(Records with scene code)
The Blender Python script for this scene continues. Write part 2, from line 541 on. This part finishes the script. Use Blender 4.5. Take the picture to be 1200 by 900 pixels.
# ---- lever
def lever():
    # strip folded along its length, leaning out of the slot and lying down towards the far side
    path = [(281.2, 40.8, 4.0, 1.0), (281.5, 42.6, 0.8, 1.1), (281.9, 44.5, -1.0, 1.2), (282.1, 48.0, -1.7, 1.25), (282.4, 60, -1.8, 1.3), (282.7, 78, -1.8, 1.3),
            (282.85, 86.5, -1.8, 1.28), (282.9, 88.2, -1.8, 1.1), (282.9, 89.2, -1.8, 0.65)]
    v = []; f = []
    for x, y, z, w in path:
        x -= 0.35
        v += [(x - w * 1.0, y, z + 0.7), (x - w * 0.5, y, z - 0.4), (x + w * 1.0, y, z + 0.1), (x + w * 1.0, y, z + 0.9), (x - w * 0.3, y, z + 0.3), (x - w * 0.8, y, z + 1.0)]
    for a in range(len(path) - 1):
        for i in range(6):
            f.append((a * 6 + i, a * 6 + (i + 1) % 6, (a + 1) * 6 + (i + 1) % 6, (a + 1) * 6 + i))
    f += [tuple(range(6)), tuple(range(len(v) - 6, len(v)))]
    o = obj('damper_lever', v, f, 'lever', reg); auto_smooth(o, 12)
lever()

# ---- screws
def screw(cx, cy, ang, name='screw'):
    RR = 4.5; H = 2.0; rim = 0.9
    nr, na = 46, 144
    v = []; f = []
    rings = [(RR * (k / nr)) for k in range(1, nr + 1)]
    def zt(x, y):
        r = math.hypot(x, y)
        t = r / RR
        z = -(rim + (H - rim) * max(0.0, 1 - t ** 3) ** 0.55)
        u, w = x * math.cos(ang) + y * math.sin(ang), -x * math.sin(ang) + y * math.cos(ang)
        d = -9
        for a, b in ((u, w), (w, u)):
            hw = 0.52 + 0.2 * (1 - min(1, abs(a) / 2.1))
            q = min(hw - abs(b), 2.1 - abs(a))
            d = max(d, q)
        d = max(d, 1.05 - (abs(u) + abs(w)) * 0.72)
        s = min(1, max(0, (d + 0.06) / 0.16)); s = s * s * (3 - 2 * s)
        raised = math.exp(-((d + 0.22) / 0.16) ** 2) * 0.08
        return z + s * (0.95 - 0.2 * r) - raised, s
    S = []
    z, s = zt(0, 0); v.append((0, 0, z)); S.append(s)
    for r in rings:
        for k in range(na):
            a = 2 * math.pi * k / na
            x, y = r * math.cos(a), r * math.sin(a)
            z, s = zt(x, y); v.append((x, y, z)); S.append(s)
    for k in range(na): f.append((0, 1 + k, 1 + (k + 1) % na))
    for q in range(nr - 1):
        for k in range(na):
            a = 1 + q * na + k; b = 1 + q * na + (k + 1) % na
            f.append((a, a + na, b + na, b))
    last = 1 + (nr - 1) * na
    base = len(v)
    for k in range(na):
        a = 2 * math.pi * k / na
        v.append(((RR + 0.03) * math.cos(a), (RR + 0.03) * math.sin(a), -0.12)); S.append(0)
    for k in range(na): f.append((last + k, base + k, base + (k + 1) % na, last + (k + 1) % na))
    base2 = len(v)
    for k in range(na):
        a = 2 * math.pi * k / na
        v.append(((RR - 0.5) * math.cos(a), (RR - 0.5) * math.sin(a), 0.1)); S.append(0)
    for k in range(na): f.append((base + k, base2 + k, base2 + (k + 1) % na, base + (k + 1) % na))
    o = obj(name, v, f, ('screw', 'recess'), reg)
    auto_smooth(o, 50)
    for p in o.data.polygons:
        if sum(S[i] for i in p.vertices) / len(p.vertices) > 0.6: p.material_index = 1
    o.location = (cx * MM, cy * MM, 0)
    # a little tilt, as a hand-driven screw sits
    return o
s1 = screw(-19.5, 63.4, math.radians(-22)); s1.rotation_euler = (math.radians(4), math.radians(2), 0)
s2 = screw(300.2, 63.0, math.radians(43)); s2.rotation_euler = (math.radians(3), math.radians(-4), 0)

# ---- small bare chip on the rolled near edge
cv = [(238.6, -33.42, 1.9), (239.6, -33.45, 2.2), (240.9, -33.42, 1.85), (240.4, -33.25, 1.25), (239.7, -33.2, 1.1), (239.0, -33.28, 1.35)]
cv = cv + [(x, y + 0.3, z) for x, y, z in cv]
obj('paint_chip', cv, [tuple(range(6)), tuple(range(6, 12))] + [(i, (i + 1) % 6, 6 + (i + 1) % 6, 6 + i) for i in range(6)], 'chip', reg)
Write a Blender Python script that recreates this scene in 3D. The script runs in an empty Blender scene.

== Required task ==
Output each record exactly, leaving nothing out.

== The solution ==
The Blender Python script for this scene continues. Write part 2, from line 541 on. This part finishes the script. Use Blender 4.5. Take the picture to be 1200 by 900 pixels.
# ---- lever
def lever():
    # strip folded along its length, leaning out of the slot and lying down towards the far side
    path = [(281.2, 40.8, 4.0, 1.0), (281.5, 42.6, 0.8, 1.1), (281.9, 44.5, -1.0, 1.2), (282.1, 48.0, -1.7, 1.25), (282.4, 60, -1.8, 1.3), (282.7, 78, -1.8, 1.3),
            (282.85, 86.5, -1.8, 1.28), (282.9, 88.2, -1.8, 1.1), (282.9, 89.2, -1.8, 0.65)]
    v = []; f = []
    for x, y, z, w in path:
        x -= 0.35
        v += [(x - w * 1.0, y, z + 0.7), (x - w * 0.5, y, z - 0.4), (x + w * 1.0, y, z + 0.1), (x + w * 1.0, y, z + 0.9), (x - w * 0.3, y, z + 0.3), (x - w * 0.8, y, z + 1.0)]
    for a in range(len(path) - 1):
        for i in range(6):
            f.append((a * 6 + i, a * 6 + (i + 1) % 6, (a + 1) * 6 + (i + 1) % 6, (a + 1) * 6 + i))
    f += [tuple(range(6)), tuple(range(len(v) - 6, len(v)))]
    o = obj('damper_lever', v, f, 'lever', reg); auto_smooth(o, 12)
lever()

# ---- screws
def screw(cx, cy, ang, name='screw'):
    RR = 4.5; H = 2.0; rim = 0.9
    nr, na = 46, 144
    v = []; f = []
    rings = [(RR * (k / nr)) for k in range(1, nr + 1)]
    def zt(x, y):
        r = math.hypot(x, y)
        t = r / RR
        z = -(rim + (H - rim) * max(0.0, 1 - t ** 3) ** 0.55)
        u, w = x * math.cos(ang) + y * math.sin(ang), -x * math.sin(ang) + y * math.cos(ang)
        d = -9
        for a, b in ((u, w), (w, u)):
            hw = 0.52 + 0.2 * (1 - min(1, abs(a) / 2.1))
            q = min(hw - abs(b), 2.1 - abs(a))
            d = max(d, q)
        d = max(d, 1.05 - (abs(u) + abs(w)) * 0.72)
        s = min(1, max(0, (d + 0.06) / 0.16)); s = s * s * (3 - 2 * s)
        raised = math.exp(-((d + 0.22) / 0.16) ** 2) * 0.08
        return z + s * (0.95 - 0.2 * r) - raised, s
    S = []
    z, s = zt(0, 0); v.append((0, 0, z)); S.append(s)
    for r in rings:
        for k in range(na):
            a = 2 * math.pi * k / na
            x, y = r * math.cos(a), r * math.sin(a)
            z, s = zt(x, y); v.append((x, y, z)); S.append(s)
    for k in range(na): f.append((0, 1 + k, 1 + (k + 1) % na))
    for q in range(nr - 1):
        for k in range(na):
            a = 1 + q * na + k; b = 1 + q * na + (k + 1) % na
            f.append((a, a + na, b + na, b))
    last = 1 + (nr - 1) * na
    base = len(v)
    for k in range(na):
        a = 2 * math.pi * k / na
        v.append(((RR + 0.03) * math.cos(a), (RR + 0.03) * math.sin(a), -0.12)); S.append(0)
    for k in range(na): f.append((last + k, base + k, base + (k + 1) % na, last + (k + 1) % na))
    base2 = len(v)
    for k in range(na):
        a = 2 * math.pi * k / na
        v.append(((RR - 0.5) * math.cos(a), (RR - 0.5) * math.sin(a), 0.1)); S.append(0)
    for k in range(na): f.append((base + k, base2 + k, base2 + (k + 1) % na, base + (k + 1) % na))
    o = obj(name, v, f, ('screw', 'recess'), reg)
    auto_smooth(o, 50)
    for p in o.data.polygons:
        if sum(S[i] for i in p.vertices) / len(p.vertices) > 0.6: p.material_index = 1
    o.location = (cx * MM, cy * MM, 0)
    # a little tilt, as a hand-driven screw sits
    return o
s1 = screw(-19.5, 63.4, math.radians(-22)); s1.rotation_euler = (math.radians(4), math.radians(2), 0)
s2 = screw(300.2, 63.0, math.radians(43)); s2.rotation_euler = (math.radians(3), math.radians(-4), 0)

# ---- small bare chip on the rolled near edge
cv = [(238.6, -33.42, 1.9), (239.6, -33.45, 2.2), (240.9, -33.42, 1.85), (240.4, -33.25, 1.25), (239.7, -33.2, 1.1), (239.0, -33.28, 1.35)]
cv = cv + [(x, y + 0.3, z) for x, y, z in cv]
obj('paint_chip', cv, [tuple(range(6)), tuple(range(6, 12))] + [(i, (i + 1) % 6, 6 + (i + 1) % 6, 6 + i) for i in range(6)], 'chip', reg)
Write a Blender Python script that recreates this scene in 3D. The script runs in an empty Blender scene.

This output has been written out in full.